Bob
Johnson is an engineer.
Even at Taft the yearbook committee was mysterious about what he
had done, although he was ninth in his class. Instead of listing his
credentials, they only wrote “What a Personality!” But his nominator, Joe Popp,
a few years younger and also an engineer, knew that Bob’s interest in
encouraging others to become engineers was an incredible contribution to the
future.
“Fifty years from now my career will be forgotten… what will matter
will be my impact on future generations,” Johnson says. In his 45 years as an
engineer, he concludes, he was at the right place and the right time.
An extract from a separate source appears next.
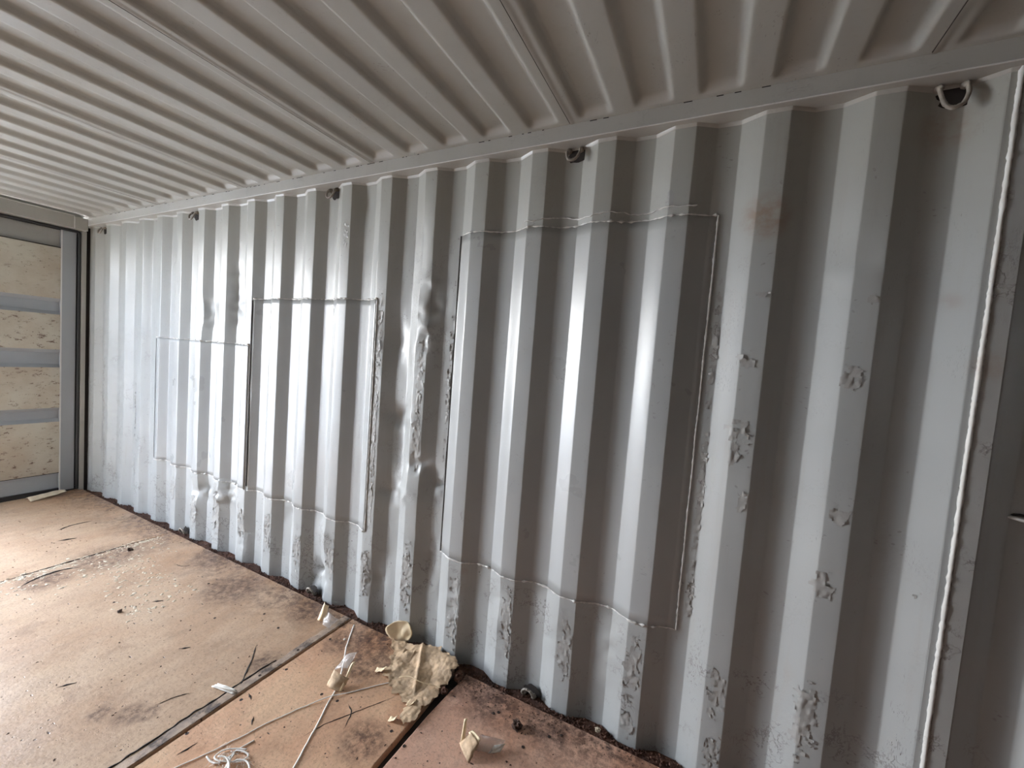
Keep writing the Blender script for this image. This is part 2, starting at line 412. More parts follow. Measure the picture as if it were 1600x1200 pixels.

One of his first professional assignments was to inspect Wrigley
Field in the 1970s when the ballpark was having structural issues…a project list
that finally started to be repaired in recent years. He worked on the
Bloomingdale Building, the Mercantile Exchange Center and the South Hall of
McCormick Place. The 2011 recession forced an early retirement, but he got
called back by another architectural firm to inspect all the CTA buildings which
repaired rail cars and third rail equipment.
Since the late 1960s he has also been explaining engineering to the
very young, starting in kindergarten and early elementary grades, a proponent of
STEM (Science, Technology, Engineering and Mathematics) before the phrase was in
common use. Sometimes it’s about the basics: how a building goes up, and how a building falls down.
One of his early outreach programs was for his daughter’s fourth
grade class. Years later at an engineering awards banquet, one of her former
classmates tapped on his shoulder. “I’m an engineer… That’s why I’m here. I
became an engineer because of your lecture,” the man said.
“I have touched the lives of a lot of children, who may follow a career as an
engineer, or not” Johnson told the Taft audience, “or at the bare minimum,
understand how engineers have changed your world.”